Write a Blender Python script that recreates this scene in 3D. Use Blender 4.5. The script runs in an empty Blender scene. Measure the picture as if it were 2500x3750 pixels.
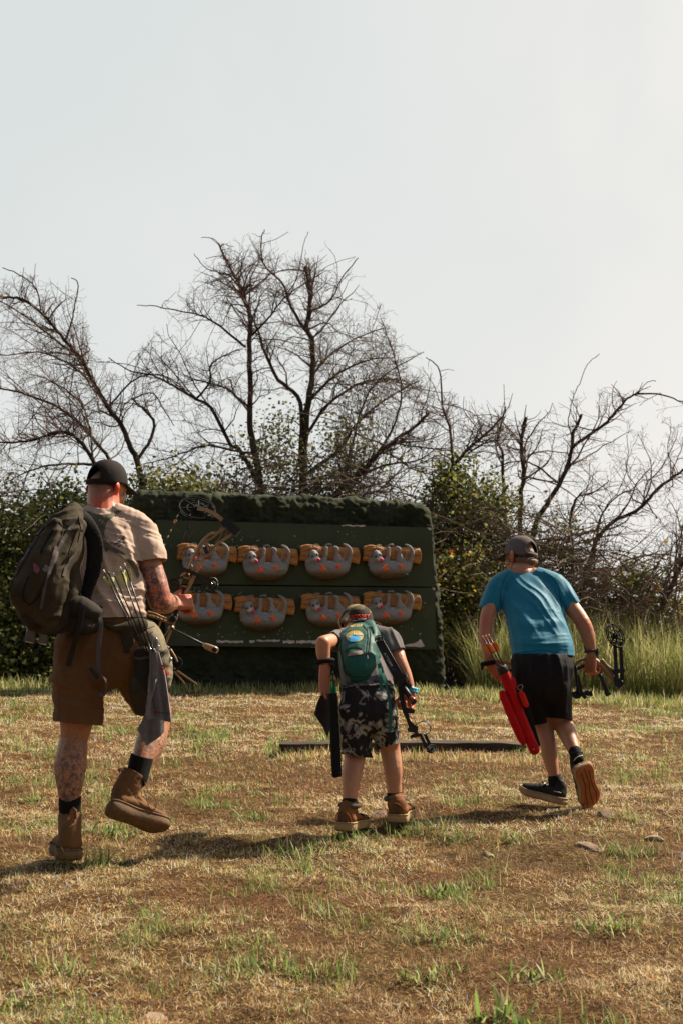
import bpy, bmesh, math, random
import numpy as np
from mathutils import Vector, Matrix, noise
from mathutils.bvhtree import BVHTree
R = math.radians
sc = bpy.context.scene
COL = sc.collection
# ------------------------------------------------------------------ camera, sky, sun, exposure
PW, PH, F = 2500.0, 3750.0, 5208.33
PITCH = math.atan(685 / F)
CAM = Vector((0, 0, 1.5))
cd = bpy.data.cameras.new('camera'); cam = bpy.data.objects.new('camera', cd); COL.objects.link(cam)
cam.location = CAM; cam.rotation_euler = (R(90) + PITCH, 0, 0)
cd.sensor_fit = 'VERTICAL'; cd.sensor_height = 36; cd.lens = 50; cd.clip_start = 0.1; cd.clip_end = 2000
cd.dof.use_dof = True; cd.dof.focus_distance = 7.0; cd.dof.aperture_fstop = 6.3
sc.camera = cam
sc.view_settings.view_transform = 'Standard'; sc.view_settings.look = 'None'
sc.view_settings.exposure = 1.0; sc.view_settings.gamma = 1.0
SUN_EL, SUN_AZ = R(47), R(58)         # azimuth measured clockwise from straight ahead (+Y)
SUND = Vector((math.sin(SUN_AZ) * math.cos(SUN_EL), math.cos(SUN_AZ) * math.cos(SUN_EL), math.sin(SUN_EL)))
sl = bpy.data.lights.new('sun', 'SUN'); so = bpy.data.objects.new('sun', sl); COL.objects.link(so)
sl.energy = 5.0; sl.angle = R(2.2); sl.color = (1.0, 0.885, 0.72)
so.rotation_euler = SUND.to_track_quat('Z', 'Y').to_euler()
w = bpy.data.worlds.new('World'); sc.world = w; w.use_nodes = True
nt = w.node_tree; nt.nodes.clear()
def wn(t, **k):
    n = nt.nodes.new(t)
    for a, b in k.items(): setattr(n, a, b)
    return n
sky = wn('ShaderNodeTexSky', sky_type='NISHITA', sun_disc=False, sun_elevation=SUN_EL, sun_rotation=SUN_AZ, dust_density=3.0, air_density=1.0)
tc = wn('ShaderNodeTexCoord'); sep = wn('ShaderNodeSeparateXYZ'); nt.links.new(tc.outputs['Generated'], sep.inputs[0])
nz = wn('ShaderNodeTexNoise'); nz.inputs['Scale'].default_value = 2.6; nz.inputs['Detail'].default_value = 5; nz.inputs['Distortion'].default_value = 0.6; nt.links.new(tc.outputs['Generated'], nz.inputs['Vector'])
def wmath(op, a, b=None, c=None, clamp=False):
    n = wn('ShaderNodeMath', operation=op, use_clamp=clamp)
    for i, v in enumerate((a, b, c)):
        if v is None: continue
        if hasattr(v, 'is_linked'): nt.links.new(v, n.inputs[i])
        else: n.inputs[i].default_value = v
    return n.outputs[0]
# veil of thin high cloud, whitest towards the sun's side (right), thinning to pale blue on the left and overhead
side = wmath('ADD', wmath('MULTIPLY', sep.outputs['X'], 1.7), wmath('MULTIPLY', wmath('SUBTRACT', nz.outputs['Fac'], 0.5), 1.5))
side = wmath('ADD', side, wmath('MULTIPLY', sep.outputs['Z'], -0.9))
side = wmath('ADD', side, 0.68, clamp=True)
mixc = wn('ShaderNodeMix', data_type='RGBA'); nt.links.new(side, mixc.inputs['Factor'])
mixc.inputs[6].default_value = (3.6, 3.82, 3.80, 1); mixc.inputs[7].default_value = (4.6, 4.44, 4.25, 1)
up_ = wmath('SUBTRACT', 1.0, wmath('MULTIPLY', wmath('SUBTRACT', sep.outputs['Z'], 0.50), 3.0), clamp=True)
fw_ = wmath('ADD', wmath('MULTIPLY', sep.outputs['Y'], 2.0), 0.6, clamp=True)
veil = wmath('MULTIPLY', wmath('MULTIPLY', up_, fw_, clamp=True), 0.97)
mx = wn('ShaderNodeMix', data_type='RGBA'); nt.links.new(veil, mx.inputs['Factor'])
skm = wn('ShaderNodeMix', data_type='RGBA', blend_type='MULTIPLY'); skm.inputs['Factor'].default_value = 1; nt.links.new(sky.outputs[0], skm.inputs[6]); skm.inputs[7].default_value = (0.66, 0.56, 0.46, 1)
nt.links.new(skm.outputs[2], mx.inputs[6]); nt.links.new(mixc.outputs[2], mx.inputs[7])
bg = wn('ShaderNodeBackground'); bg.inputs['Strength'].default_value = 0.1; nt.links.new(mx.outputs[2], bg.inputs[0])
wo = wn('ShaderNodeOutputWorld'); nt.links.new(bg.outputs[0], wo.inputs[0])
# ------------------------------------------------------------------ photo geometry
CP, SP = math.cos(PITCH), math.sin(PITCH)
def ray(px, py):
    a, b = (px - PW / 2) / F, (PH / 2 - py) / F
    return Vector((a, CP - b * SP, SP + b * CP))
def P(px, py, Y):
    d = ray(px, py); return CAM + d * (Y / d.y)
def smooth(t): t = np.clip(t, 0, 1); return t * t * (3 - 2 * t)
_rs = np.random.RandomState(7); _G = _rs.rand(256, 256)
def vnoise(x, y):
    xi = np.floor(x).astype(int); yi = np.floor(y).astype(int); fx = x - xi; fy = y - yi
    fx = fx * fx * (3 - 2 * fx); fy = fy * fy * (3 - 2 * fy)
    g = lambda a, b: _G[a % 256, b % 256]
    return (g(xi, yi) * (1 - fx) + g(xi + 1, yi) * fx) * (1 - fy) + (g(xi, yi + 1) * (1 - fx) + g(xi + 1, yi + 1) * fx) * fy
def fbm(x, y, o=4):
    s = 0; a = 0.5; t = 0
    for i in range(o): s = s + a * vnoise(x + 17.3 * i, y + 9.1 * i); t += a; a *= 0.5; x = x * 2.03; y = y * 2.03
    return s / t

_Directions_
Quote in full the listing given above; the images are to be left out.

_Task output_
Write a Blender Python script that recreates this scene in 3D. Use Blender 4.5. The script runs in an empty Blender scene. Measure the picture as if it were 2500x3750 pixels.
import bpy, bmesh, math, random
import numpy as np
from mathutils import Vector, Matrix, noise
from mathutils.bvhtree import BVHTree
R = math.radians
sc = bpy.context.scene
COL = sc.collection
# ------------------------------------------------------------------ camera, sky, sun, exposure
PW, PH, F = 2500.0, 3750.0, 5208.33
PITCH = math.atan(685 / F)
CAM = Vector((0, 0, 1.5))
cd = bpy.data.cameras.new('camera'); cam = bpy.data.objects.new('camera', cd); COL.objects.link(cam)
cam.location = CAM; cam.rotation_euler = (R(90) + PITCH, 0, 0)
cd.sensor_fit = 'VERTICAL'; cd.sensor_height = 36; cd.lens = 50; cd.clip_start = 0.1; cd.clip_end = 2000
cd.dof.use_dof = True; cd.dof.focus_distance = 7.0; cd.dof.aperture_fstop = 6.3
sc.camera = cam
sc.view_settings.view_transform = 'Standard'; sc.view_settings.look = 'None'
sc.view_settings.exposure = 1.0; sc.view_settings.gamma = 1.0
SUN_EL, SUN_AZ = R(47), R(58)         # azimuth measured clockwise from straight ahead (+Y)
SUND = Vector((math.sin(SUN_AZ) * math.cos(SUN_EL), math.cos(SUN_AZ) * math.cos(SUN_EL), math.sin(SUN_EL)))
sl = bpy.data.lights.new('sun', 'SUN'); so = bpy.data.objects.new('sun', sl); COL.objects.link(so)
sl.energy = 5.0; sl.angle = R(2.2); sl.color = (1.0, 0.885, 0.72)
so.rotation_euler = SUND.to_track_quat('Z', 'Y').to_euler()
w = bpy.data.worlds.new('World'); sc.world = w; w.use_nodes = True
nt = w.node_tree; nt.nodes.clear()
def wn(t, **k):
    n = nt.nodes.new(t)
    for a, b in k.items(): setattr(n, a, b)
    return n
sky = wn('ShaderNodeTexSky', sky_type='NISHITA', sun_disc=False, sun_elevation=SUN_EL, sun_rotation=SUN_AZ, dust_density=3.0, air_density=1.0)
tc = wn('ShaderNodeTexCoord'); sep = wn('ShaderNodeSeparateXYZ'); nt.links.new(tc.outputs['Generated'], sep.inputs[0])
nz = wn('ShaderNodeTexNoise'); nz.inputs['Scale'].default_value = 2.6; nz.inputs['Detail'].default_value = 5; nz.inputs['Distortion'].default_value = 0.6; nt.links.new(tc.outputs['Generated'], nz.inputs['Vector'])
def wmath(op, a, b=None, c=None, clamp=False):
    n = wn('ShaderNodeMath', operation=op, use_clamp=clamp)
    for i, v in enumerate((a, b, c)):
        if v is None: continue
        if hasattr(v, 'is_linked'): nt.links.new(v, n.inputs[i])
        else: n.inputs[i].default_value = v
    return n.outputs[0]
# veil of thin high cloud, whitest towards the sun's side (right), thinning to pale blue on the left and overhead
side = wmath('ADD', wmath('MULTIPLY', sep.outputs['X'], 1.7), wmath('MULTIPLY', wmath('SUBTRACT', nz.outputs['Fac'], 0.5), 1.5))
side = wmath('ADD', side, wmath('MULTIPLY', sep.outputs['Z'], -0.9))
side = wmath('ADD', side, 0.68, clamp=True)
mixc = wn('ShaderNodeMix', data_type='RGBA'); nt.links.new(side, mixc.inputs['Factor'])
mixc.inputs[6].default_value = (3.6, 3.82, 3.80, 1); mixc.inputs[7].default_value = (4.6, 4.44, 4.25, 1)
up_ = wmath('SUBTRACT', 1.0, wmath('MULTIPLY', wmath('SUBTRACT', sep.outputs['Z'], 0.50), 3.0), clamp=True)
fw_ = wmath('ADD', wmath('MULTIPLY', sep.outputs['Y'], 2.0), 0.6, clamp=True)
veil = wmath('MULTIPLY', wmath('MULTIPLY', up_, fw_, clamp=True), 0.97)
mx = wn('ShaderNodeMix', data_type='RGBA'); nt.links.new(veil, mx.inputs['Factor'])
skm = wn('ShaderNodeMix', data_type='RGBA', blend_type='MULTIPLY'); skm.inputs['Factor'].default_value = 1; nt.links.new(sky.outputs[0], skm.inputs[6]); skm.inputs[7].default_value = (0.66, 0.56, 0.46, 1)
nt.links.new(skm.outputs[2], mx.inputs[6]); nt.links.new(mixc.outputs[2], mx.inputs[7])
bg = wn('ShaderNodeBackground'); bg.inputs['Strength'].default_value = 0.1; nt.links.new(mx.outputs[2], bg.inputs[0])
wo = wn('ShaderNodeOutputWorld'); nt.links.new(bg.outputs[0], wo.inputs[0])
# ------------------------------------------------------------------ photo geometry
CP, SP = math.cos(PITCH), math.sin(PITCH)
def ray(px, py):
    a, b = (px - PW / 2) / F, (PH / 2 - py) / F
    return Vector((a, CP - b * SP, SP + b * CP))
def P(px, py, Y):
    d = ray(px, py); return CAM + d * (Y / d.y)
def smooth(t): t = np.clip(t, 0, 1); return t * t * (3 - 2 * t)
_rs = np.random.RandomState(7); _G = _rs.rand(256, 256)
def vnoise(x, y):
    xi = np.floor(x).astype(int); yi = np.floor(y).astype(int); fx = x - xi; fy = y - yi
    fx = fx * fx * (3 - 2 * fx); fy = fy * fy * (3 - 2 * fy)
    g = lambda a, b: _G[a % 256, b % 256]
    return (g(xi, yi) * (1 - fx) + g(xi + 1, yi) * fx) * (1 - fy) + (g(xi, yi + 1) * (1 - fx) + g(xi + 1, yi + 1) * fx) * fy
def fbm(x, y, o=4):
    s = 0; a = 0.5; t = 0
    for i in range(o): s = s + a * vnoise(x + 17.3 * i, y + 9.1 * i); t += a; a *= 0.5; x = x * 2.03; y = y * 2.03
    return s / t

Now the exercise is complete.